In fact, it was not until 1970 -- eighteen years after the Morissette decision and eight years after Senk's trial -- that the Supreme Court emphatically specified

[lest] there remain any doubt . . ., we explicitly hold that the Due Process Clause protects the accused against conviction except upon proof beyond a reasonable doubt of every fact necessary to constitute the crime with which he is charged.

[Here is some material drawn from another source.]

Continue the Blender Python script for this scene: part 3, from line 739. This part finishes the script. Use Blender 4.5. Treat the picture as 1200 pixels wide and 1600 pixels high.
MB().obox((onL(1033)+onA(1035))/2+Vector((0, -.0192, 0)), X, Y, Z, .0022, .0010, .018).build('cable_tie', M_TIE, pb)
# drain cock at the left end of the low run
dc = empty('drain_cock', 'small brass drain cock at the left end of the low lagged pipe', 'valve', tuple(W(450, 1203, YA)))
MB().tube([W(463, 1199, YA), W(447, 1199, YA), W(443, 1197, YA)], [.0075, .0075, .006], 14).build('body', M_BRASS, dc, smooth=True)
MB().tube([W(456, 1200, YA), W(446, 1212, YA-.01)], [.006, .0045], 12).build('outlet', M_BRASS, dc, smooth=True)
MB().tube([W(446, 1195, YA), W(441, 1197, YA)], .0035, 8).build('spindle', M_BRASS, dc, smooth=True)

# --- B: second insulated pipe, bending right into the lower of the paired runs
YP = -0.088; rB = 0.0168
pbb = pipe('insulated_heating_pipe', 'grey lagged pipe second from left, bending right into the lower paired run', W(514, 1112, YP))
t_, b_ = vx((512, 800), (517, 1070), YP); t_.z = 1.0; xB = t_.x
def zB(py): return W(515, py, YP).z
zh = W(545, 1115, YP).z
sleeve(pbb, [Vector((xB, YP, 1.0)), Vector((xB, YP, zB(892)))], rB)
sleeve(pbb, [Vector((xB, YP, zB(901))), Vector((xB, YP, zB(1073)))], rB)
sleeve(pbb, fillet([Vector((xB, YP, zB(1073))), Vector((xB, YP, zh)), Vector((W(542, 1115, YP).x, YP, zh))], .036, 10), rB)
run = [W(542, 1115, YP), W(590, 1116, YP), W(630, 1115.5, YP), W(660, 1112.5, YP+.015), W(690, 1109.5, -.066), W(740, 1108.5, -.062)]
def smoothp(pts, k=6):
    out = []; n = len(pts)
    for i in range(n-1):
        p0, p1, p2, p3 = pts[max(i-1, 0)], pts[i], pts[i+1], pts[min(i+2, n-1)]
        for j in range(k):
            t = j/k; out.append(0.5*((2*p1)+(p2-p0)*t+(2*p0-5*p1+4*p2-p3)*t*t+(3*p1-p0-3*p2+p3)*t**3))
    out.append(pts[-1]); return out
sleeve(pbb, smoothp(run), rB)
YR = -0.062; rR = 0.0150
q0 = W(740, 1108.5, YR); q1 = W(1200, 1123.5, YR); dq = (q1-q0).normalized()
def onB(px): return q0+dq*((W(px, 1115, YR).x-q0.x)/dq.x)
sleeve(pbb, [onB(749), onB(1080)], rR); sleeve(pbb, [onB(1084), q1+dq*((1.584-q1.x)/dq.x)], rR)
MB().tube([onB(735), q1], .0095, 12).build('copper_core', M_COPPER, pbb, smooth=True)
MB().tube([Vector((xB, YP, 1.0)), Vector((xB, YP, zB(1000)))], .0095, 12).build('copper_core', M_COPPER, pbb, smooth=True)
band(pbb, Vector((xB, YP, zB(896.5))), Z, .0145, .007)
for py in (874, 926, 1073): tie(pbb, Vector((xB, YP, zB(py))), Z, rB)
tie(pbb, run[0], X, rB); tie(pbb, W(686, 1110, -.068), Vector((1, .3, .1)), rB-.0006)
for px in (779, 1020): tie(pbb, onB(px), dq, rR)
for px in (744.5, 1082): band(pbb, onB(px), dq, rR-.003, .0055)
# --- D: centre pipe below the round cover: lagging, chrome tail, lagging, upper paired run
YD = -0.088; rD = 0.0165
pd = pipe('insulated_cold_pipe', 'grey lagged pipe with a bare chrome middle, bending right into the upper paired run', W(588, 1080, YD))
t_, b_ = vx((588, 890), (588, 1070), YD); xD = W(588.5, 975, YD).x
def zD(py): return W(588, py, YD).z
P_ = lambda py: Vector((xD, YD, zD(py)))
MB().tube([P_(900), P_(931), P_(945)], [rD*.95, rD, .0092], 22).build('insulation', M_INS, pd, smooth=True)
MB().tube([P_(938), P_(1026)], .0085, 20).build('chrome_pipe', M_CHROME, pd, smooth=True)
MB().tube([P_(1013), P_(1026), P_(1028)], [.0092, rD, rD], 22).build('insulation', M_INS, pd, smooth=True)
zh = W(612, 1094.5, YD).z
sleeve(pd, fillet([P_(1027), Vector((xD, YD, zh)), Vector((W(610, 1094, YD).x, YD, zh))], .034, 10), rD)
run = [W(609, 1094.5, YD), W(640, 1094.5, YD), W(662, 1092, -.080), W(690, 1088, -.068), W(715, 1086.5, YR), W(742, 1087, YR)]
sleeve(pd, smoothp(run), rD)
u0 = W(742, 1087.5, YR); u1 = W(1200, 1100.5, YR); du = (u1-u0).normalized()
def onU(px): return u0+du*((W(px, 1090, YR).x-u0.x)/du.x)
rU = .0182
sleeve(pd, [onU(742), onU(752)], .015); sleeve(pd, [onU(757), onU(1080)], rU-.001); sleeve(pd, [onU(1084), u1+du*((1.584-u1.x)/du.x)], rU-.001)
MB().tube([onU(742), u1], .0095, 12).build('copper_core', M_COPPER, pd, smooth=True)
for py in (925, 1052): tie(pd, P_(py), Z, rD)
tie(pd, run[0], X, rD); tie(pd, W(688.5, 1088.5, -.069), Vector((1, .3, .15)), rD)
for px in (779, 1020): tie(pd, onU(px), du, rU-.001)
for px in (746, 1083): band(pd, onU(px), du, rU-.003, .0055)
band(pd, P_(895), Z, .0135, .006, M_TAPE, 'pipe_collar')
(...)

In re Winship, 397 U.S. 358, 364, 25 L. Ed. 2d 368, 90 S. Ct. 1068 (1970)(emphasis added) Accordingly, the Sandstrom Court stated that conclusive presumptions on intent relieved the State of its burden of proving beyond a reasonable doubt every fact necessary to constitute the crime charged, and thus "deprived [defendant] of his constitutional rights as explicated in Winship." Sandstrom, 442 U.S. at 523. See also id. at 521 ("the question before this court is whether the challenged jury instruction had the effect of believing the State of the burden of proof enunciated in Winship"). Therefore, it was In re Winship -- rather than Morissette -- upon which the Sandstrom reasoning most heavily rested. See also Procter v. Butler, 831 F.2d 1251, 1253-54 (5th Cir. 1987)(identifying In re Winship as the seminal pre- Sandstrom decision providing a sufficient basis for defense counsel to anticipate and object to burden-shifting jury instructions on intent), cert. denied, 488 U.S. 888, 109 S. Ct. 219, 102 L. Ed. 2d 210 (1988). In sum, it would not have been unreasonable for Senk's counsel to have concluded that the Morissette decision provided no basis for a challenge to the constitutionality of evidentiary presumptions in jury instructions.

Furthermore, the jury instruction on intent announced to the Senk jury differed significantly from the instruction given in Morissette. As we noted earlier, the intent instruction that the Morissette jury received, as distinguished from the intent instruction in Senk's trial, established a conclusive presumption and thus completely removed the issue of intent from the jury's consideration. It is for this reason that the Sandstrom Court characterized the Morissette instruction on intent as a "conclusive presumption," 442 U.S. at 521, and cited Mullaney v. Wilbur, 421 U.S. 684, 44 L. Ed. 2d 508, 95 S. Ct. 1881 (1975), rather than Morissette, in support of its holding that a mandatory rebuttable presumption violates the constitution. See Sandstrom, 442 U.S. at 523-24. The Mullaney decision was issued twelve years after Senk was tried. Therefore, even if we were to assume that Senk's counsel should have foreseen the constitutional significance of the Morissette decision, Senk's counsel could have reasonably concluded that the Morissette holding did not invalidate the rebuttable presumption given at his own client's trial.*fn7

The several pre-Sandstrom decisions cited by Senk, which invalidate criminal convictions where the jury received instructions on intent similar to the instruction given in Morissette, do not dictate a different result. In each of these cases, the defendant was tried in federal, rather than state court, and the jury instruction created a conclusive presumption on the issue of intent, rather than a burden-shifting presumption. See Chappell v. United States, 270 F.2d 274, 276 (9th Cir. 1959)(invalidated conviction under 18 U.S.C. § 641 where jury instructions on intent included conclusive presumption); Bloch v. United States, 221 F.2d 786, 788 (9th Cir. 1955)(invalidated criminal conviction for federal income tax evasion where jury instruction on intent contained conclusive presumption); Berkovitz v. United States, 213 F.2d 468, 473 (5th Cir. 1954)(invalidated criminal conviction for federal income tax evasion where jurors told they could presume intent from defendant's single act of filing a false return and not told that they must consider defendant's evidence to the contrary on intent); Wardlaw v. United States, 203 F.2d 884, 887 (5th Cir. 1953)(conclusive presumption on intent invalidated criminal conviction for federal tax evasion). These decisions could not have put Senk's counsel on notice that the Morissette rule would invalidate, on due process grounds, rebuttable presumptions on intent in a state criminal trial.

In hindsight, the evolution from the broad principles in Morissette to the concrete rules of Sandstrom appears to be a textbook example of the harmonious development of the common law. The Strickland directive, however, mandates that we avoid these "distorting effects," by "[reconstructing] the circumstances of counsel's challenged conduct, and . . . evaluate the conduct from counsel's perspective at the time." 466 U.S. at 689. Applying this standard, we do not believe that counsel's conduct fell outside the "wide range of reasonable professional assistance," id., because, without the link provided by the In re Winship decision, he was not able to predict that the broad principles mentioned in Morissette would, seventeen years later, develop into the concrete rules governing burden-shifting jury instructions set forth in Sandstrom.

Accordingly, we will affirm the judgment of the district court.

Costs to be taxed against appellant.